As of this writing, I have just finished showering. I went to the gym this morning, though my time was cut slightly short by my headphones dying (the tragedy of our time). I’m in the 260s now, and I’ve said it before, and I’ll say it a hundred times, but it’s jarring. For pretty much my entire adult life, I’ve been over 300 lbs; Hell, I was over 350 for a while. The last time I weighed this little was in high school, junior year, maybe? I can see it in my face, in my silhouette, in the way my now oversized clothes billow in the wind. Yesterday I made an early dinner, spicy air-fried flounder filets over a bed of penne/stewed tomatoes/caramelized onions, with a white cheddar Alfredo sauce drizzled on top. For leftovers (pictured), I mixed the remaining penne/tomatoes and Alfredo sauce. I think I made too much Alfredo and overdid the cheddar, but for something that was intended to use up what I had, I think I did a good job.

Yesterday evening, we continued our merry misadventures through Pictland in “Wolves Upon the Coast.” When last we left off, we had just sailed our karvi up the river to the town of Trimontium, bluffing our way past customs by pretending to be friends of the local big shot. Our medium-term goal is, of course, to hunt orcneas on behalf of Count Anger Issues, for there is nothing more reviled than the orc. As such, it was determined we needed a holy man. Thankfully, Trimontium was home to old Novice Tuck, who happily agreed to lend us his knowledge, provided we supplied him with wine.
We had ten schmucks to outfit. The problem with orcs in WUTC is that using iron against them causes the iron to corrode after three days. Accordingly, our huskarls and “henchmen paid in experience” were kitted with flint-tipped spears, wooden shields, and helmets of boiled leather. This also had the benefit of being cheaper, leaving more room for the player characters to spend. Ian got a shave and a decent haircut in an attempt to make himself look marginally less like the shiftiest man alive. Coinflip, ever the alchemist, tried producing some malignant air he called “chlorine gas,” but when my character asked Tuck to translate, the good Novice had no idea what Coinflip meant. During downtime, Tuck will be teaching my character how to speak and read Latin; it will take about half a year of in-game time. We also made sure to get enough provisions, two barrels of the cheapest wine we could find (the Homely Troll in Trimontium has been watering their wine down for years, and Tuck hasn’t cared, so we pulled the same trick) and trail rations for around two days out and about.
We managed to copy a map of the region while we were at the Dun Morbhaidh last session, and an orc camp was marked to the southeast of the fort. Since we didn’t want to hoof it on foot the entire way from Trimontium, we decided it would be best to row, row, row our boat back down the river to the fort and proceed from there. It was late afternoon when we arrived at Dun Morbhaidh and disembarked. Though the nearest camp was to the southeast, the road led due south into the woods, and we followed. Being naturally inclined to sneak, my character scouted ahead.

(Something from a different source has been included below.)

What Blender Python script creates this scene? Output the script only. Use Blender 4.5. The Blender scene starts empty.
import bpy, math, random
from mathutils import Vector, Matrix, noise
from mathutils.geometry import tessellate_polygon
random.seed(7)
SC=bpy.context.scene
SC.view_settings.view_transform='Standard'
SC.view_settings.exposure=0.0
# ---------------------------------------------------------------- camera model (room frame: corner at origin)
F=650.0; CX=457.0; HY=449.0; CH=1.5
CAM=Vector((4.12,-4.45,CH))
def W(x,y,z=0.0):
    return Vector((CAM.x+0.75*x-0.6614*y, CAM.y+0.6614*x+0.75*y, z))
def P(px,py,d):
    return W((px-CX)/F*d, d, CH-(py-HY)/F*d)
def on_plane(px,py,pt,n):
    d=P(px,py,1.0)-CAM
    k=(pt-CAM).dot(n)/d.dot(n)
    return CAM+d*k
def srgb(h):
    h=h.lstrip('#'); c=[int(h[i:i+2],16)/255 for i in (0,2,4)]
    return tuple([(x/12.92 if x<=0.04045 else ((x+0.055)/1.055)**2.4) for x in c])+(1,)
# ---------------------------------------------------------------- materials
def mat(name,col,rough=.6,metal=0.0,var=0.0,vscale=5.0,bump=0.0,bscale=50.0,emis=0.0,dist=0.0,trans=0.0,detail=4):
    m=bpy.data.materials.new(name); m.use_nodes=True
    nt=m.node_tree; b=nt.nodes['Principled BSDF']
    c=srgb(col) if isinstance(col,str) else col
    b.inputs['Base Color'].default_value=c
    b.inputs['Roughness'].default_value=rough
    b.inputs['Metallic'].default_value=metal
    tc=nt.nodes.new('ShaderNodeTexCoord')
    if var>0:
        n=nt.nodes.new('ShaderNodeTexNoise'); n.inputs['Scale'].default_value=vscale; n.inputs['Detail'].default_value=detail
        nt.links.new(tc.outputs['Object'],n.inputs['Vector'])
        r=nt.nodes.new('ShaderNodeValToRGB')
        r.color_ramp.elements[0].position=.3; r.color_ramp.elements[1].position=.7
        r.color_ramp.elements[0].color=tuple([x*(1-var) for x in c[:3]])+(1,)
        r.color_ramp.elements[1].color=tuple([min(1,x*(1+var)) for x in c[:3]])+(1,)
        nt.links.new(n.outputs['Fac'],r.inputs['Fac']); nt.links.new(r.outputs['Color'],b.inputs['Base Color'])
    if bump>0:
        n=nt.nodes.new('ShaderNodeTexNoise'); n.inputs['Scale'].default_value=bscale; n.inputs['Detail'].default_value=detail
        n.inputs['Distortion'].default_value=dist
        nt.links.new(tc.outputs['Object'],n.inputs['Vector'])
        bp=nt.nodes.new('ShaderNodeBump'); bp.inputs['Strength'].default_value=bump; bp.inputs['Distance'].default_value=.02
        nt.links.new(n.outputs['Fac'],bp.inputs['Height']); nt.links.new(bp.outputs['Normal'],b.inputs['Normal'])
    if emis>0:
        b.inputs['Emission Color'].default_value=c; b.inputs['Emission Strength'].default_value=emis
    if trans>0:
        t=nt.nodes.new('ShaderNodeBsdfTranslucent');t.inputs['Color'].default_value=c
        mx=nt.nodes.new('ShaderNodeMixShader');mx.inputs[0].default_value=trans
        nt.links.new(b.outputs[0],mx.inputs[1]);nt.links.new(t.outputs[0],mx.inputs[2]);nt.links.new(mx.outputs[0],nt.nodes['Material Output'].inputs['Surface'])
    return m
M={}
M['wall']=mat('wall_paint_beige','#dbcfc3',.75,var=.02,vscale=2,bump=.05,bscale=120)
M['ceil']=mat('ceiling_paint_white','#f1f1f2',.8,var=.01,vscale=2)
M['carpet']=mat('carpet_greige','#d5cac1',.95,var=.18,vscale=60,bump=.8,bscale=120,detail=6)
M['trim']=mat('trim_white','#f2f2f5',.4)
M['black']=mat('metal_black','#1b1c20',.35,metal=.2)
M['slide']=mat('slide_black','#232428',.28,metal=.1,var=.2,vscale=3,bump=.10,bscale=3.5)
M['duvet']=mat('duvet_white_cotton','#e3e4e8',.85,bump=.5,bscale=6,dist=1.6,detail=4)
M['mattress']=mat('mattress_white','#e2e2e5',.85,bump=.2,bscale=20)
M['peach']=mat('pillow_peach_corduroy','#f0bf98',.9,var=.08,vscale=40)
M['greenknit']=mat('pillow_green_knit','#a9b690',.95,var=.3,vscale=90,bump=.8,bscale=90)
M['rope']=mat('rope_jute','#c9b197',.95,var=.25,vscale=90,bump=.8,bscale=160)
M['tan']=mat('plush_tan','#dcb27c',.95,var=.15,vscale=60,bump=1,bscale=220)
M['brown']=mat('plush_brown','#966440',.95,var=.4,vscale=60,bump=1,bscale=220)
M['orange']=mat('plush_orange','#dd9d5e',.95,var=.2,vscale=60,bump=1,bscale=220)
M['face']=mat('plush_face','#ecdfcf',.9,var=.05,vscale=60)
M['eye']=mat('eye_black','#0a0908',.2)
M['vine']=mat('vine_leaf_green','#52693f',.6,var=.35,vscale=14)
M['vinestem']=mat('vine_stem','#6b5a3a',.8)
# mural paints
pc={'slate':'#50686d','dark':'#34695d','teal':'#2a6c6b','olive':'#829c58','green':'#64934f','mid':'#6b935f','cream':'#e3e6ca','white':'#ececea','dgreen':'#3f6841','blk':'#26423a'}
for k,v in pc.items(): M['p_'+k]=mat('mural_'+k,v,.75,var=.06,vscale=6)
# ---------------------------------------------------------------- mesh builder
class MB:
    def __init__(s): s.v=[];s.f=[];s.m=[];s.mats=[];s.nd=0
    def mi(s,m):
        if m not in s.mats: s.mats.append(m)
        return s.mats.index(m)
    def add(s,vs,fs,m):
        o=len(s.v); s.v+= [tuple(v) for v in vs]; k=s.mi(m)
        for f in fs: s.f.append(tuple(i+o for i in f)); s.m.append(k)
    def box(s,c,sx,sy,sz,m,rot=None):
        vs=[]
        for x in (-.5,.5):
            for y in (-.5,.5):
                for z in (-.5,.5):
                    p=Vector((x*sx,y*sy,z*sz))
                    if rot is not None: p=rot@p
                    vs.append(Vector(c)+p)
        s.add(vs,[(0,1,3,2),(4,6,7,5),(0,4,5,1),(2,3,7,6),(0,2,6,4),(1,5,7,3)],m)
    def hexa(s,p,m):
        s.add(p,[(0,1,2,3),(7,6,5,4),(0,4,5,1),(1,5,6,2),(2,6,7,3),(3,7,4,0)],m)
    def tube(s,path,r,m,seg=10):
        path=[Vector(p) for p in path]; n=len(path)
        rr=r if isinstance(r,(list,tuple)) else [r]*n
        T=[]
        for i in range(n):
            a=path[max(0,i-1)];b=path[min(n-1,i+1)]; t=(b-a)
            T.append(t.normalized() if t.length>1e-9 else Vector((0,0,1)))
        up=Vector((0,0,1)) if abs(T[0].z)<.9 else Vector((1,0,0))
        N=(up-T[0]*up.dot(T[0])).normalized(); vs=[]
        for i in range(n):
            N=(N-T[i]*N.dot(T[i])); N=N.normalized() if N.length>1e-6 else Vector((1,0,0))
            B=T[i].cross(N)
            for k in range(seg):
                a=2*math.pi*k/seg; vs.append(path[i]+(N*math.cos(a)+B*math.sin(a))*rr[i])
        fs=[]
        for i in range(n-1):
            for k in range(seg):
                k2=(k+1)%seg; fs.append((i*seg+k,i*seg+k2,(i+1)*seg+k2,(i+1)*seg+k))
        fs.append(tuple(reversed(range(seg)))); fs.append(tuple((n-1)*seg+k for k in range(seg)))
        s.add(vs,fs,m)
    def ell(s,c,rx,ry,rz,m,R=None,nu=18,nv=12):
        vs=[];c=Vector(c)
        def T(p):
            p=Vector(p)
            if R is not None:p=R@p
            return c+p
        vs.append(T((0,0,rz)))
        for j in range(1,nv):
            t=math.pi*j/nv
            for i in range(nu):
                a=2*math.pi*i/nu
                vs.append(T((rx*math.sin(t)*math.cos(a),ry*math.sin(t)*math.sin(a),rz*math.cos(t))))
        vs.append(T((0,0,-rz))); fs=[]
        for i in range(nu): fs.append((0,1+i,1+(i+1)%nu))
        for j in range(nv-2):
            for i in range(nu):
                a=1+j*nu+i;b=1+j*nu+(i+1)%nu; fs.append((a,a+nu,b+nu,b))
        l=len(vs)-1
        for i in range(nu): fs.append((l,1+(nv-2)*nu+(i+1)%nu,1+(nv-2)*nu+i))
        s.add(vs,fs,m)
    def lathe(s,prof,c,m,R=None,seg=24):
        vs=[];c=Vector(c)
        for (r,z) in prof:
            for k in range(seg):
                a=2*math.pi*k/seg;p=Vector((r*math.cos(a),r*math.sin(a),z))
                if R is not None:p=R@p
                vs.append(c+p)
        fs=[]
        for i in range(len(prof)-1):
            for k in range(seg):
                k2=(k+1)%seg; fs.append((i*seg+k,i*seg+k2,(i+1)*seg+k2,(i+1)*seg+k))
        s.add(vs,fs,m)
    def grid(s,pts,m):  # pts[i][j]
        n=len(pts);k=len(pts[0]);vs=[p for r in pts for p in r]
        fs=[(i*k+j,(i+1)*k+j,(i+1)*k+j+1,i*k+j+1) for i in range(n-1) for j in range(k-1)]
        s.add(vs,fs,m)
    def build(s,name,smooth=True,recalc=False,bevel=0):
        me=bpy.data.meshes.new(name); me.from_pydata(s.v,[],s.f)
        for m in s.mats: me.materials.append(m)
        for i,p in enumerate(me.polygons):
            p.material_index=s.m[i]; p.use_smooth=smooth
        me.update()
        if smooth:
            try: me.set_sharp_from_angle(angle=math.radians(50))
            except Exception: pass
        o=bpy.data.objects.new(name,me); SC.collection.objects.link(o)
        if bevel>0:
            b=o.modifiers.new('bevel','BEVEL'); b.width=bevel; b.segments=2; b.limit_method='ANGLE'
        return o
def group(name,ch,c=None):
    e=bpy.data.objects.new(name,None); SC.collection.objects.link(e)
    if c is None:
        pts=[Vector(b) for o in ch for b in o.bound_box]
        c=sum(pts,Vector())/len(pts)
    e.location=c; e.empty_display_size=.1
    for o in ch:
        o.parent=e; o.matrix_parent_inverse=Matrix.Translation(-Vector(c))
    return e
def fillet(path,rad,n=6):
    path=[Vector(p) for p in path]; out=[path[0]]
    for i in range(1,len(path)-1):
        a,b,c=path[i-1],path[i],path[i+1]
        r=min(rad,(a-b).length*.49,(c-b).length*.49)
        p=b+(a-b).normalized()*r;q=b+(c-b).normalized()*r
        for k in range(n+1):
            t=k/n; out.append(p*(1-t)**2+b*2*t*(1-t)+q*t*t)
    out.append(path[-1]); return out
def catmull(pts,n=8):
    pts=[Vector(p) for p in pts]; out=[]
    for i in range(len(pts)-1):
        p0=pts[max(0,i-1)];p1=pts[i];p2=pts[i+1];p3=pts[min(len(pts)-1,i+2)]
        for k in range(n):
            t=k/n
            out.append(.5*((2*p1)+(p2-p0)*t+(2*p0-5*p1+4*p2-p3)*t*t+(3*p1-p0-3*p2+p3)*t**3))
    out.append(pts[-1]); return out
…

Ian saw in the distance a small caravan, two carts being pulled by donkeys, loaded with silver, guarded by foot soldiers and two on horseback. He also saw a trail, smallish, circular claw prints, and what appeared to be signs of something being dragged. As he was casting Exposition on the rest of the party, drawing the shape of the prints in the dirt, he heard a rustling in the distance as something fell from the middle canopy. We went over to investigate. It was the remains of an orc, dessicated and leathery, its eyes missing as if they were burnt out. It was here that Tuck regaled us with his true and accurate™ knowledge of these demons, how Almighty God created them to punish Carthage for warring against Rome, and how they were only made nocturnal after the King of Carthage repented. Now, in His infinite wisdom, the Lord hath sent giant spiders to defend the forests from the orcs, but being spiders, they prey on orc and human alike. Or something like that, Tuck being a drunkard and all. We heard clamor from the caravan in the distance and proceeded down the road to investigate.
There was an accident, and the lead cart collapsed, killing one of the donkeys. The horsemen were surprised to see us Norsemen (well, 2/3rds majority Norse), and even more surprised that we initially tried to parlay with them. They were in the service of Oswiu. The past tense is important, because one of the knights was… very guileless, let’s say. It’s probably a bad idea to point out that most heavily armed bands of reavers would see the king’s ransom of silver being transported and wouldn’t stop to help. So naturally, the negotiations were short, as Manifredi moved to lop off Sir Whatever the Easily Trusting’s head. I’ll leave the recap here, since we’re in combat, but coming up in two weeks: arson and spiders.
It’s a grey and gloomy day, a refreshing break from the oppressive heat, but I do miss the sun. I’ve been doing some light chores, which is why it’s taken me relatively long to get this post up. My throat still hurts, and I ran out of NyQuil, but I have DayQuil and some generic stuff. I kinda wanna watch a movie, but I’m not sure what, or if. The vibes have been off this weekend in a way that’s hard to pin down.